I enjoyed Alex’s post on why “culture change is no change”, though this is a rare occasion on which I don’t wholeheartedly agree with him.
He notes:
Most [of] the profound and important changes we need to see in public services, we describe as ‘culture changes’… What do we mean by ‘culture change’? Generally, it’s code for a change we don’t think will happen and that we don’t think is our fault when it doesn’t.
Though I can see the point, I don’t think it is right.
Before looking at Alex’s central points and so exploring why I don’t think the above is right, let’s briefly try to answer the following: “What is culture?”
There are many ways or frameworks for defining or understanding culture. McKinsey & Co famously defined it as
How we do things around here.
Schein expands (summarised in The Art of Change Making (pdf), p.131):
Culture is the way that an organisation survives. It is a way of being, believing and feeling that gives consistency and stability. It gives a way of surviving internal and external threat and disruption. It is how a place makes sense of the world. It is how it does things and how it chooses to be seen.
What this gives rise to are three levels of culture: tacit (what is assumed), espoused (what is spoken of) and observable (what is done in practice):

How then, does culture – the way an organisation or system does things, survives and makes sense of the world – manifest itself? One of the more common ways of seeing this is through the Cultural Web (see pp.134-137 of The Art of Change Making). This sees culture as the result of the wonderfully Kafkaesque
Paradigm.
The paradigm is
the core beliefs of [an] organisation about themselves. The paradigm and the organisation’s behaviours, actions and thoughts are interlinked, they are a complex web and are inseparable. Every thought, behaviour and action feeds into the paradigm and the paradigm in turn influences every thought and action.
There are then thought to be six cultural influences that inform this paradigm and which are themselves informed by the paradigm (all of which exist at each of the three levels noted by Schein: tacit, espoused, observable).

With these common definitions of culture (and so culture change) in place, we can therefore explore the two central points of Alex’s post.
Just so you can see where I’m going with this, I’ll say now: we’ll see that culture change is precisely the sort of change Alex is rightly looking for.
The first main point in Alex’s post is this:
[I]n reality culture is always, always trumped by the hard levers and incentives in any system.
I think there is a grain of truth in this, but I think it underplays two issues.
The first is that hard levers and incentives themselves are part of the culture.

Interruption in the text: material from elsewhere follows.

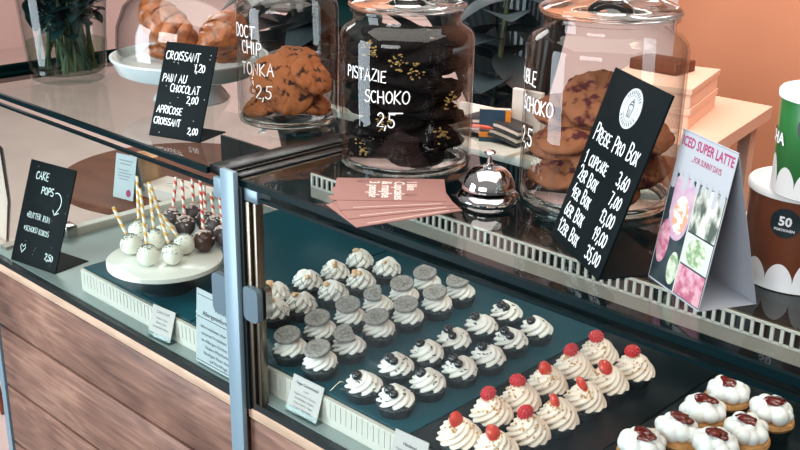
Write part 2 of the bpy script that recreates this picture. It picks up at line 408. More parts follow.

In the Cultural Web they are examples of “Control Systems”, which
are the ways that an organisation controls how things are done, from things such as quality control and financial control, through to reward and punishment… People will behave in ways that they think will please the control system.
That is, what the organisation or system values is what leads to the creation of hard levers or incentives in the first place.
The second issue is that in any complex system the “hard” and the “soft” interact with each other in complex and possibly unknowable ways. (This is true even if you don’t think hard levers and incentives are part of the culture.) What this means is that for successful change to happen we should have both changes to the law, policy and financial flows that govern how systems are structured (the “hard”) and to the culture that governs how/why they work (“soft”).
The second main point in Alex’s post is about power:
Power on the other hand, is not elusive, and rarely dispersed… So next time someone in power suggests a culture change is needed, perhaps the appropriate question is, “[H]ow are you going to give your power to someone else, to start that happening?”
This point and related question about power are exactly right. From the definition of culture, though, we can see that power and power structures are part of the culture of an organisation or system. Or put another way: for power to be moved from one person to another is exactly to require a culture change.
It’s rare for me to disagree with Alex but I hope this post has explained why, on this occasion, I do. To summarise: if people use the phrase “culture change” as code for things they don’t think will happen, I’d suggest they probably don’t understand definitions of culture (at either a system or organisation level), how it manifests itself, and so what culture change might actually entail.